YOUR OBJECTIVE: Starting at the line that contains "What Blender Python" and stopping at the line that contains "scene.camera = cam", transcribe every line of the material below exactly; pictures stay out.

>> begin

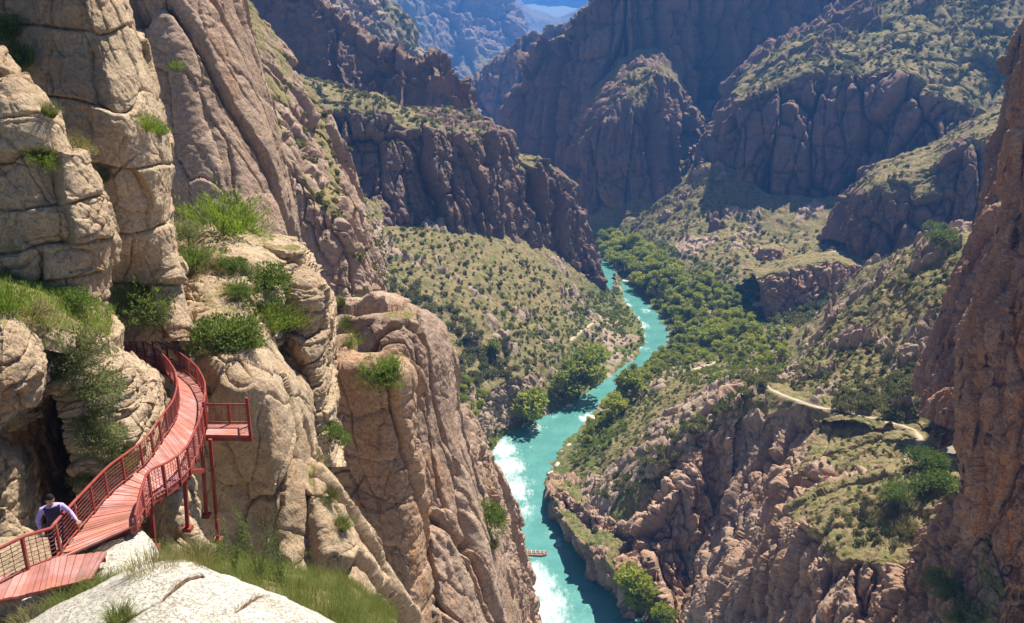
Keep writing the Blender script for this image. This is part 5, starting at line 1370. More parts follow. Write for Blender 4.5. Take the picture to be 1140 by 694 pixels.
def mesh_tuft(name, n, seed, radius=0.35, h=1.0, w=0.03, lean=0.8):
    rng = np.random.default_rng(seed)
    v, f, lr = blades(n, rng, radius, h, w, lean)
    return mesh_np(name, v, f, False, {'lr': lr})


def mesh_stems(name, n, seed, spread=0.55, height=0.7, r=0.02):
    rng = np.random.default_rng(seed); mb = MB()
    for k in range(n):
        a = rng.uniform(0, 2 * math.pi); o = rng.uniform(0.2, 1) * spread; h = height * rng.uniform(0.7, 1.1)
        mb.tube([(0.06 * math.cos(a), 0.06 * math.sin(a), -0.15), (o * .45 * math.cos(a), o * .45 * math.sin(a), h * .5), (o * math.cos(a + .2), o * math.sin(a + .2), h)], [r, r * .7, r * .25], 5)
    me = bpy.data.meshes.new(name); me.from_pydata(mb.v, [], mb.f); me.update()
    return me


def mesh_trunk(name, seed, h=0.6, r=0.05, limbs=6):
    rng = np.random.default_rng(seed); mb = MB()
    top = np.array([rng.uniform(-.06, .06), rng.uniform(-.06, .06), h])
    mb.tube([(0, 0, -0.12), (top[0] * .4, top[1] * .4, h * .5), tuple(top)], [r, r * .8, r * .5], 7)
    for k in range(limbs):
        a = 2 * math.pi * k / limbs + rng.uniform(-.4, .4); s = top * rng.uniform(.55, .98)
        o = rng.uniform(.25, .5)
        mb.tube([tuple(s), tuple(s + [o * .5 * math.cos(a), o * .5 * math.sin(a), .16]), tuple(s + [o * math.cos(a), o * math.sin(a), rng.uniform(.2, .42)])], [r * .5, r * .32, r * .1], 5)
    me = bpy.data.meshes.new(name); me.from_pydata(mb.v, [], mb.f); me.update()
    return me


def mesh_tree(name, n, seed, size, clumps=16, h=1.5, w=0.62):
    rng = np.random.default_rng(seed)
    th = rng.uniform(0, 2 * math.pi, clumps); zz_ = rng.uniform(0.12, 1, clumps)
    prof = np.sin(np.clip(zz_, 0, 1) ** 0.8 * math.pi) ** 0.6 * w
    r0 = np.sqrt(rng.uniform(0.1, 1, clumps)) * prof * 0.85
    cc = np.stack([r0 * np.cos(th), r0 * np.sin(th), 0.2 + zz_ * (h - 0.45)], 1); cr = rng.uniform(0.16, 0.32, clumps)
    k = rng.choice(clumps, n, p=cr**2 / (cr**2).sum())
    d = rng.normal(size=(n, 3)); d /= np.linalg.norm(d, axis=1, keepdims=True)
    p = cc[k] + d * (cr[k] * (0.45 + 0.62 * rng.uniform(0, 1, n) ** 0.5))[:, None] * np.array([1, 1, 0.85])
    p[:, 2] = np.maximum(p[:, 2], 0.02)
    v, f = leaves(p, size, rng, 1.5, 0.2, d)
    return mesh_np(name, v, f, False, {'lr': np.repeat(rng.uniform(0, 1, n), 4)})


bpy.context.view_layer.update()
DG = bpy.context.evaluated_depsgraph_get()
LAND_NAMES = {o.name for *_, o in PATCHES.values()}


def hit(u, v, land=True):
    """the first rock or earth surface seen at (u, v)"""
    o, d = Vector(EYE), Vector(ray(u, v)).normalized()
    for _ in range(12):
        ok, loc, nrm, i_, ob, m_ = scene.ray_cast(DG, o, d, distance=9000)
        if not ok: return None, None
        if not land or ob.name in LAND_NAMES: return np.array(loc), np.array(nrm)
        o = loc + d * 0.02
    return None, None


def seen(p, tol=0.02):
    d = Vector(p) - Vector(EYE); L = d.length; d /= L
    ok, loc, *_ = scene.ray_cast(DG, Vector(EYE), d, distance=L * (1 - tol))
    return not ok


def dep(p): return p[1] * CP - (p[2] - CAM_Z) * SP


# ---- near bushes: (u, v) of the foot, width in photograph pixels, kind, label
KIND = {}


def proto(key, mat, maker, k=3, stem=None):
    KIND[key] = ([maker(i) for i in range(k)], mat, stem)
    for me in KIND[key][0]: me.materials.append(M[mat])


proto('leafy', 'leaf', lambda i: mesh_leafy('foliage', 3600, 0.085, 300 + i, 11))
proto('olive', 'olive', lambda i: mesh_leafy('foliage', 4200, 0.07, 310 + i, 12, asp=2.4))
proto('spray', 'bright', lambda i: mesh_spray('foliage', 150, 26, 320 + i))
proto('broom', 'leaf', lambda i: mesh_spray('foliage', 170, 24, 330 + i, 0.85, 1.15, 0.10, 4.0))
proto('dry', 'dryleaf', lambda i: mesh_spray('foliage', 130, 24, 340 + i, 1.0, 0.8, 0.09, 5.0, 0.4))
proto('hang', 'olive', lambda i: mesh_spray('foliage', 170, 26, 350 + i, 1.0, 0.75, 0.08, 3.0, 0.75))
proto('tuft', 'grass', lambda i: mesh_tuft('foliage', 520, 360 + i, 0.5, 1.0, 0.022, 0.9))
STEMS = [mesh_stems('stem', 9, 370 + i) for i in range(3)]
for me in STEMS: me.materials.append(M['bark'])

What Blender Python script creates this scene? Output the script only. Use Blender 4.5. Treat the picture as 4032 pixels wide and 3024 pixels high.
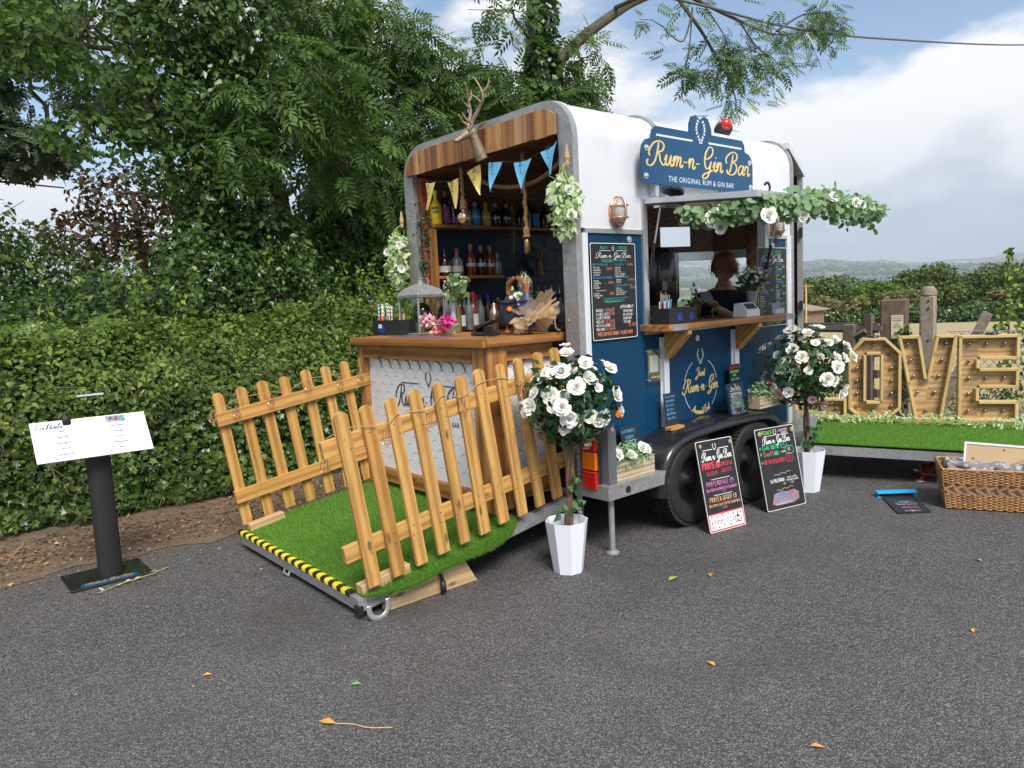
import bpy, bmesh, math, random
import numpy as np
from mathutils import Vector, Matrix, noise as mnoise
random.seed(7); rng = np.random.default_rng(7)
PI = math.pi
V3 = Vector
scene = bpy.context.scene
for o in list(bpy.data.objects): bpy.data.objects.remove(o)
COL = scene.collection

# ------------------------------------------------------------------ camera
cam_d = bpy.data.cameras.new('camera'); cam = bpy.data.objects.new('camera', cam_d); COL.objects.link(cam)
cam_d.sensor_width = 36; cam_d.lens = 25.776; cam_d.clip_start = 0.05; cam_d.clip_end = 30000
Rr = V3((0.75812607, -0.65025347, -0.04914545)); Dn = V3((-0.11025654, -0.05353828, -0.99246015)); Fw = V3((0.6427195, 0.75782853, -0.11228346))
m = Matrix((Rr, -Dn, -Fw)).transposed().to_4x4(); m.translation = V3((0, 0, 1.6))
cam.matrix_world = m
scene.camera = cam

# ------------------------------------------------------------------ view and world
scene.view_settings.view_transform = 'Standard'; scene.view_settings.look = 'None'
scene.view_settings.exposure = 0.8; scene.view_settings.gamma = 1; scene.view_settings.use_curve_mapping = False
SUN_EL, SUN_AZ = math.radians(48), math.radians(-112)
world = bpy.data.worlds.new('World'); scene.world = world; world.use_nodes = True
nt = world.node_tree; nt.nodes.clear()
def WN(t, **k):
    n = nt.nodes.new(t)
    for a, b in k.items(): setattr(n, a, b)
    return n
def wmath(op, a, b=None, clamp=False):
    n = WN('ShaderNodeMath', operation=op, use_clamp=clamp)
    for i, v in enumerate((a, b)):
        if v is None: continue
        if isinstance(v, (int, float)): n.inputs[i].default_value = v
        else: nt.links.new(v, n.inputs[i])
    return n.outputs[0]
def wramp(fac, stops):
    r = WN('ShaderNodeValToRGB'); nt.links.new(fac, r.inputs[0]); e = r.color_ramp.elements
    while len(e) < len(stops): e.new(0.5)
    for el, (p, c) in zip(e, stops): el.position = p; el.color = (*c, 1)
    return r.outputs[0]
def wmix(f, a, b):
    n = WN('ShaderNodeMix', data_type='RGBA')
    nt.links.new(f, n.inputs[0])
    for i, v in ((6, a), (7, b)):
        if isinstance(v, tuple): n.inputs[i].default_value = (*v, 1)
        else: nt.links.new(v, n.inputs[i])
    return n.outputs[2]
def wnoise(vec, scale, det, rough, w=0.0, dist=0.0):
    n = WN('ShaderNodeTexNoise', noise_dimensions='4D'); nt.links.new(vec, n.inputs['Vector'])
    n.inputs['Scale'].default_value = scale; n.inputs['Detail'].default_value = det; n.inputs['Roughness'].default_value = rough
    n.inputs['W'].default_value = w; n.inputs['Distortion'].default_value = dist
    return n.outputs['Fac']
sky = WN('ShaderNodeTexSky', sky_type='NISHITA', sun_disc=False, sun_elevation=SUN_EL, sun_rotation=PI/2 - SUN_AZ, air_density=1.0, dust_density=1.0, ozone_density=1.0)
tc = WN('ShaderNodeTexCoord')
sep = WN('ShaderNodeSeparateXYZ'); nt.links.new(tc.outputs['Generated'], sep.inputs[0])
zc = wmath('MAXIMUM', sep.outputs[2], 0.0)
def cvec(dz):
    c = WN('ShaderNodeCombineXYZ'); nt.links.new(sep.outputs[0], c.inputs[0]); nt.links.new(sep.outputs[1], c.inputs[1])
    nt.links.new(wmath('ADD', wmath('MULTIPLY', sep.outputs[2], 2.1), dz), c.inputs[2]); return c.outputs[0]
deck = wnoise(cvec(0.0), 2.1, 9, 0.55, 9.2, 0.15); deck_up = wnoise(cvec(0.16), 2.1, 5, 0.5, 9.2, 0.15); wide = wnoise(cvec(0.0), 0.9, 3, 0.5, 1.7)
cover = wmath('ADD', wmath('MULTIPLY', deck, 0.75), wmath('MULTIPLY', wide, 0.25))
mask = wramp(cover, [(0.47, (0, 0, 0)), (0.515, (1, 1, 1))])
fine = wnoise(cvec(0.0), 5.5, 7, 0.6, 8.1, 0.2)
lum = wmath('ADD', wmath('ADD', wmath('MULTIPLY', wmath('SUBTRACT', deck, deck_up), 1.5), 0.455), wmath('MULTIPLY', fine, 0.22))
cloudc = wramp(lum, [(0.40, (0.30, 0.33, 0.385)), (0.50, (0.41, 0.44, 0.48)), (0.63, (0.62, 0.63, 0.635))])
hz = wramp(zc, [(0.0, (1, 1, 1)), (0.07, (0.6, 0.6, 0.6)), (0.20, (0, 0, 0))])
skys = WN('ShaderNodeVectorMath', operation='SCALE'); nt.links.new(sky.outputs[0], skys.inputs[0]); skys.inputs['Scale'].default_value = 0.10
mask2 = wmath('MULTIPLY', mask, 1.0)
allc = wmix(mask2, skys.outputs[0], cloudc)
hzf = wmath('MULTIPLY', hz, 0.80)
allc = wmix(hzf, allc, (0.34, 0.405, 0.50))
bg = WN('ShaderNodeBackground'); nt.links.new(allc, bg.inputs[0]); bg.inputs[1].default_value = 1.0
wo = WN('ShaderNodeOutputWorld'); nt.links.new(bg.outputs[0], wo.inputs[0])

sun_d = bpy.data.lights.new('sun', 'SUN'); sun_d.energy = 2.9; sun_d.angle = math.radians(24); sun_d.color = (1, 0.95, 0.87)
sun = bpy.data.objects.new('sun', sun_d); COL.objects.link(sun); sun.location = (0, 0, 30)
sdir = V3((math.cos(SUN_EL)*math.cos(SUN_AZ), math.cos(SUN_EL)*math.sin(SUN_AZ), math.sin(SUN_EL)))
sun.rotation_euler = (-sdir).to_track_quat('-Z', 'Y').to_euler()
scene.cycles.max_bounces = 6; scene.cycles.transparent_max_bounces = 12; scene.cycles.use_denoising = True

# ------------------------------------------------------------------ materials
def srgb(r, g, b):
    f = lambda v: (v/255/12.92) if v/255 <= 0.04045 else ((v/255+0.055)/1.055)**2.4
    return (f(r), f(g), f(b))
class NM:
    def __init__(s, name):
        s.m = bpy.data.materials.new(name); s.m.use_nodes = True; s.t = s.m.node_tree; s.t.nodes.clear()
        s.out = s.t.nodes.new('ShaderNodeOutputMaterial'); s.p = s.t.nodes.new('ShaderNodeBsdfPrincipled')
        s.t.links.new(s.p.outputs[0], s.out.inputs[0]); s.co = s.t.nodes.new('ShaderNodeTexCoord')
    def n(s, t, **k):
        n = s.t.nodes.new(t)
        for a, b in k.items(): setattr(n, a, b)
        return n
    def put(s, inp, v):
        if isinstance(v, (int, float)): inp.default_value = v
        elif isinstance(v, tuple): inp.default_value = (*v, 1) if len(v) == 3 and inp.type == 'RGBA' else v
        else: s.t.links.new(v, inp)
    def math(s, op, a, b=0.0, clamp=False):
        n = s.n('ShaderNodeMath', operation=op, use_clamp=clamp); s.put(n.inputs[0], a); s.put(n.inputs[1], b); return n.outputs[0]
    def mix(s, f, a, b, mode='MIX'):
        n = s.n('ShaderNodeMix', data_type='RGBA', blend_type=mode); s.put(n.inputs[0], f); s.put(n.inputs[6], a); s.put(n.inputs[7], b); return n.outputs[2]
    def map(s, scale=(1, 1, 1), loc=(0, 0, 0), co='Object'):
        n = s.n('ShaderNodeMapping'); s.t.links.new(s.co.outputs[co], n.inputs[0]); n.inputs[3].default_value = scale
        if isinstance(loc, tuple): n.inputs[1].default_value = loc
        else: s.t.links.new(loc, n.inputs[1])
        return n.outputs[0]
    def noise(s, vec, scale, det=4, rough=0.5, dist=0.0):
        n = s.n('ShaderNodeTexNoise'); s.t.links.new(vec, n.inputs[0]); n.inputs['Scale'].default_value = scale
        n.inputs['Detail'].default_value = det; n.inputs['Roughness'].default_value = rough; n.inputs['Distortion'].default_value = dist
        return n.outputs['Fac']
    def voro(s, vec, scale, feat='F1', out='Distance'):
        n = s.n('ShaderNodeTexVoronoi', feature=feat); s.t.links.new(vec, n.inputs[0]); n.inputs['Scale'].default_value = scale; return n.outputs[out]
    def ramp(s, f, stops, interp='LINEAR'):
        r = s.n('ShaderNodeValToRGB'); s.put(r.inputs[0], f); e = r.color_ramp.elements; r.color_ramp.interpolation = interp
        while len(e) < len(stops): e.new(0.5)
        for el, (p, c) in zip(e, stops): el.position = p; el.color = ((*c, 1) if isinstance(c, tuple) else (c, c, c, 1))
        return r.outputs[0]
    def bump(s, h, strength, dist=0.01):
        b = s.n('ShaderNodeBump'); b.inputs['Strength'].default_value = strength; b.inputs['Distance'].default_value = dist
        s.put(b.inputs['Height'], h); s.t.links.new(b.outputs[0], s.p.inputs['Normal'])
    def set(s, col=None, rough=None, metal=None, **k):
        if col is not None: s.put(s.p.inputs['Base Color'], col)
        if rough is not None: s.put(s.p.inputs['Roughness'], rough)
        if metal is not None: s.put(s.p.inputs['Metallic'], metal)
        for a, b in k.items(): s.put(s.p.inputs[a.replace('_', ' ')], b)
        return s.m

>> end

OUTPUT FOR THIS TASK:
What Blender Python script creates this scene? Output the script only. Use Blender 4.5. Treat the picture as 4032 pixels wide and 3024 pixels high.
import bpy, bmesh, math, random
import numpy as np
from mathutils import Vector, Matrix, noise as mnoise
random.seed(7); rng = np.random.default_rng(7)
PI = math.pi
V3 = Vector
scene = bpy.context.scene
for o in list(bpy.data.objects): bpy.data.objects.remove(o)
COL = scene.collection

# ------------------------------------------------------------------ camera
cam_d = bpy.data.cameras.new('camera'); cam = bpy.data.objects.new('camera', cam_d); COL.objects.link(cam)
cam_d.sensor_width = 36; cam_d.lens = 25.776; cam_d.clip_start = 0.05; cam_d.clip_end = 30000
Rr = V3((0.75812607, -0.65025347, -0.04914545)); Dn = V3((-0.11025654, -0.05353828, -0.99246015)); Fw = V3((0.6427195, 0.75782853, -0.11228346))
m = Matrix((Rr, -Dn, -Fw)).transposed().to_4x4(); m.translation = V3((0, 0, 1.6))
cam.matrix_world = m
scene.camera = cam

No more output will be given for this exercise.